List, from the lines below, each one with "struct" in it.
══ Provided data ══
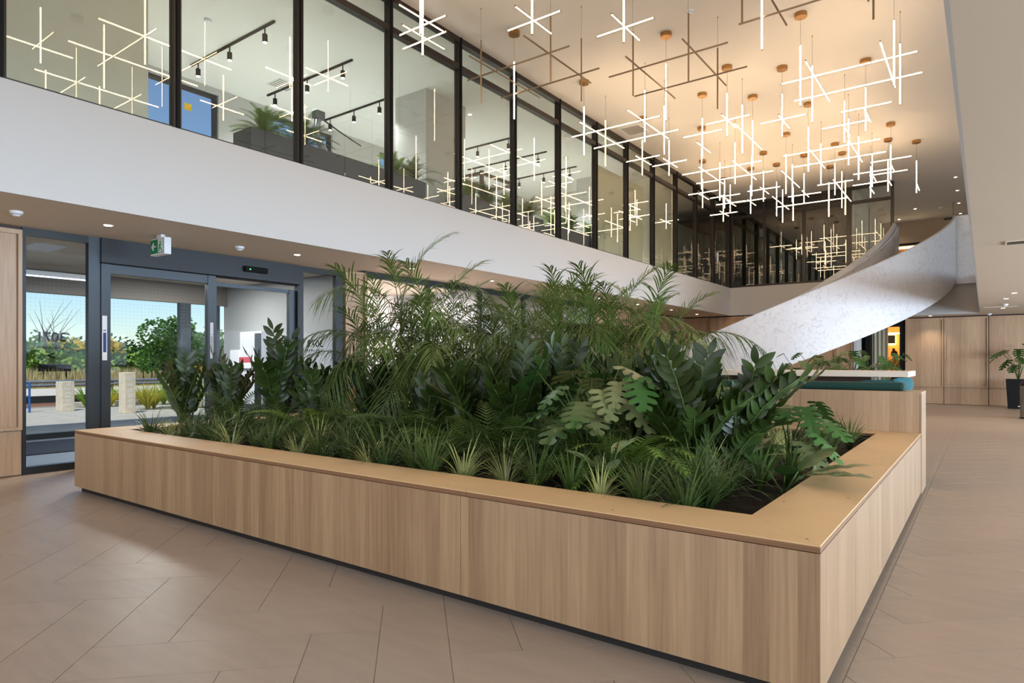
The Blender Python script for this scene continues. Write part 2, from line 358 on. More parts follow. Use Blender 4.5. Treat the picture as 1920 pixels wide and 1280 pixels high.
# wood panelled walls: recessed fields inside raised frames over a plinth
def panel_wall(name, axis, pos, a0, a1, seams, z1, face):
    """axis 'x': wall in plane X=pos running along Y; face = +1/-1 the side that is seen"""
    r = sroot(name)
    def bx(n, u0, u1, z0, z1_, d0, d1, m=M['wood_wall']):
        lo, hi = pos + face * d0, pos + face * d1
        if axis == 'x': box(n, (lo, hi, u0, u1, z0, z1_), m, r)
        else: box(n, (u0, u1, lo, hi, z0, z1_), m, r)
    bx('backing', a0, a1, 0, z1, -.12, 0, M['dark_wood'])
    e = [a0] + list(seams) + [a1]
    for i in range(len(e) - 1):
        p, q = e[i] + .010, e[i + 1] - .010
        bx('plinth_panel', p, q, .01, .55, 0, .022)
        bx('panel', p + .045, q - .045, .60, z1 - .10, 0, .016)
        for n_, z0_, z1_ in (('rail', .56, .60), ('rail', z1 - .10, z1 - .045)): bx(n_, p, q, z0_, z1_, 0, .06)
        bx('stile', p, p + .04, .60, z1 - .10, 0, .06); bx('stile', q - .04, q, .60, z1 - .10, 0, .06)
    return r
panel_wall('wall_left', 'x', -9.6, -6, 2.83, [-4.4, -3.2, -2.0, -.8, .4, 1.62], ZL, 1)
panel_wall('wall_left_middle', 'x', -9.6, 7.78, 8.30, [], ZL2, 1)
panel_wall('wall_left_far', 'x', -9.6, 17.2, YB, [18.4, 19.6, 20.8, 22.0, 23.2], ZL2, 1)
panel_wall('wall_back_left', 'y', YB + .05, -9.6, -3.63, [-8.55, -7.3, -6.05, -4.75, -4.15], ZL2, -1)
panel_wall('wall_back_right', 'y', 25.6, -2.20, 9, [-1.10, .09, 1.3, 2.5, 3.7, 4.9, 6.1, 7.3], ZR, -1)

# ------------------------------------------------------------------ mezzanine glazing on the left (window_1)
def frame_run_x(root, ys, z0, zt, z1, mat):
    for y in ys:
        box('mullion', (XG - .115, XG + .005, y - .045, y + .045, z0, z1), mat, root)
        box('glazing_bead', (XG + .005, XG + .03, y - .018, y + .018, z0, z1), M['black'], root)
    for i in range(len(ys) - 1):
        a, b = ys[i] + .045, ys[i + 1] - .045
        box('transom', (XG - .115, XG + .005, a, b, zt - .05, zt + .05), mat, root)
        box('head_rail', (XG - .115, XG + .015, a, b, z1 - .10, z1), mat, root)
        box('sill_rail', (XG - .115, XG - .01, a, b, z0, z0 + .025), mat, root)
        box('pane', (XG - .06, XG - .045, a, b, z0 + .025, zt - .05), M['glass'], root)
        box('pane', (XG - .06, XG - .045, a, b, zt + .05, z1 - .10), M['glass'], root)
w1 = sroot('window_1')
ys = [2.12 + 1.7145 * k for k in range(14)]; ys[-1] = 24.42
ys = [-4.74, -3.02, -1.31, .41] + ys
frame_run_x(w1, ys, 4.18, 6.80, ZC - .005, M['bronze'])
w2 = sroot('window_2')
xs = [-7.72, -6.53, -5.19, -3.75, -2.47]
for i, x in enumerate(xs):
    hw = .075 if x == -3.75 else .045
    box('mullion', (x - hw, x + hw, YB - .005, YB + .115, 4.18, ZC - .005), M['bronze'], w2)
for i in range(len(xs) - 1):
    a, b = xs[i] + .045, xs[i + 1] - .045
    for n_, z0, z1 in (('sill_rail', 4.18, 4.25), ('transom', 6.76, 6.86), ('head_rail', ZC - .10, ZC - .005)): box(n_, (a, b, YB, YB + .11, z0, z1), M['bronze'], w2)
    g = M['glass'] if i == 3 else M['glass_dark']
    box('pane', (a, b, YB + .045, YB + .06, 4.25, 6.76), g, w2); box('pane', (a, b, YB + .045, YB + .06, 6.86, ZC - .10), g, w2)

# rooms behind the mezzanine glass
struct('floor_gym', MB().box(-13.5, XG - .2, 4.73, 19.4, 4.0, 4.02), plain('bounce_gym_floor', (214, 218, 212), .6))  # floor made pale to bounce the track light up to the ceiling
struct('wall_gym_left', MB().box(-13.6, -10.5, -6, 4.73, 4.0, ZC), M['beige'])
gw = sroot('wall_gym_back')
wins = [(5.6, 7.55), (8.6, 10.6), (12.2, 13.6), (14.6, 16.4)]
e = 4.73
for a, b in wins:
    box('pier', (-13.75, -13.5, e, a, 4.0, ZC), M['white'], gw); e = b
    box('apron', (-13.75, -13.5, a, b, 4.0, 5.0), M['white'], gw); box('lintel', (-13.75, -13.5, a, b, 7.22, ZC), M['white'], gw)
box('pier', (-13.75, -13.5, e, 19.6, 4.0, ZC), M['white'], gw)
for k, (a, b) in enumerate(wins):
    w = sroot('window_%d' % (3 + k))
    for q in ((a, a + .07, 5, 7.22), (b - .07, b, 5, 7.22)): box('frame', (-13.68, -13.56, q[0], q[1], q[2], q[3]), M['frame'], w)
    box('frame', (-13.68, -13.56, a + .07, b - .07, 7.15, 7.22), M['frame'], w); box('frame', (-13.68, -13.56, a + .07, b - .07, 5, 5.07), M['frame'], w)
    box('pane', (-13.63, -13.61, a + .07, b - .07, 5.07, 7.15), M['glass_door'], w)
# square columns in the gym
for nm, a in (('column_1', (-10.75, -9.80, 10.18, 11.5)), ('column_2', (-10.75, -9.78, 18.2, 19.3))):
    struct(nm, MB().box(a[0], a[1], a[2], a[3], 4.0, ZC), M['white'])
struct('wall_gym_far', MB().box(-13.6, -8.0, 19.4, 19.6, 4.0, ZC), M['beige'])
# pale curtain wall behind the last pale bays, dark one further back
def curtain(name, pts, z0, z1, amp, n, mat, label, cat='curtain'):
    b = MB(); (xa, ya), (xb, yb) = pts; d = Vector((xb - xa, yb - ya)); nn = Vector((-d.y, d.x)).normalized(); vs = []
    for i in range(n * 4 + 1):
        t = i / (n * 4); o_ = math.sin(i * PI / 2) * amp
        p = Vector((xa, ya)) + d * t + nn * o_; vs += [(p.x, p.y, z0), (p.x, p.y, z1)]
    fs = [(2 * i, 2 * i + 2, 2 * i + 3, 2 * i + 1) for i in range(n * 4)]
    b.add(vs, fs); ob = b.build(name, mat); so_ = ob.modifiers.new('s', 'SOLIDIFY'); so_.thickness = .006
    return tag(ob, label, cat)
curtain('pleated_curtain', [(-8.9, 15.9), (-8.9, 19.2)], 4.05, 7.0, .035, 26, M['curtain'], 'pale beige pleated curtain behind the upper glass wall')
curtain('pleated_curtain', [(-9.5, 27.6), (-3.7, 27.6)], 4.05, 7.1, .018, 26, M['curtain_dark'], 'dark grey pleated curtain behind the dark glass end wall of the upper floor')
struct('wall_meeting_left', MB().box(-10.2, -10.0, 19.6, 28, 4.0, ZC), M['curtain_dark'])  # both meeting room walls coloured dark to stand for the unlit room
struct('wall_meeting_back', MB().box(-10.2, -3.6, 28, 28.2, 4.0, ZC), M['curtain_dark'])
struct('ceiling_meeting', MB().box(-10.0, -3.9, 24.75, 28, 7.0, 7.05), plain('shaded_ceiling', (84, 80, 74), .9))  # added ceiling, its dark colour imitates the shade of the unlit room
for k in range(5):
    t = tag(box('strip_panel', (-7.4 + k * .85, -7.1 + k * .85, 27.3, 27.36, 4.02, 7.0), M['curtain_dark']), '%s grey upright panel behind the dark glass end wall, counted from the left' % ordinal(k), 'panel', 'upright panels behind the dark glass')
tag(box('wall_switch_plate', (-7.35, -7.22, 27.2, 27.22, 5.2, 5.33), M['paper']), 'small white square plate glowing behind the dark corner glass', 'switch')
tag(box('paper_notice', (XG - .04, XG - .035, 23.1, 23.3, 5.0, 5.35), M['paper']), 'white paper notice taped inside the upper glass wall near the corner', 'notice')
hb = tag(box('hanging_sign_board', (-7.0, -6.85, 25.6, 25.63, 6.2, 6.5), M['paper']), 'small white board hanging high behind the dark corner glass', 'sign'); box('hanger', (-6.93, -6.92, 25.61, 25.62, 6.5, 7.0), M['cable'], hb)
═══
§ Solution below
struct('floor_gym', MB().box(-13.5, XG - .2, 4.73, 19.4, 4.0, 4.02), plain('bounce_gym_floor', (214, 218, 212), .6))  # floor made pale to bounce the track light up to the ceiling
struct('wall_gym_left', MB().box(-13.6, -10.5, -6, 4.73, 4.0, ZC), M['beige'])
    struct(nm, MB().box(a[0], a[1], a[2], a[3], 4.0, ZC), M['white'])
struct('wall_gym_far', MB().box(-13.6, -8.0, 19.4, 19.6, 4.0, ZC), M['beige'])
struct('wall_meeting_left', MB().box(-10.2, -10.0, 19.6, 28, 4.0, ZC), M['curtain_dark'])  # both meeting room walls coloured dark to stand for the unlit room
struct('wall_meeting_back', MB().box(-10.2, -3.6, 28, 28.2, 4.0, ZC), M['curtain_dark'])
struct('ceiling_meeting', MB().box(-10.0, -3.9, 24.75, 28, 7.0, 7.05), plain('shaded_ceiling', (84, 80, 74), .9))  # added ceiling, its dark colour imitates the shade of the unlit room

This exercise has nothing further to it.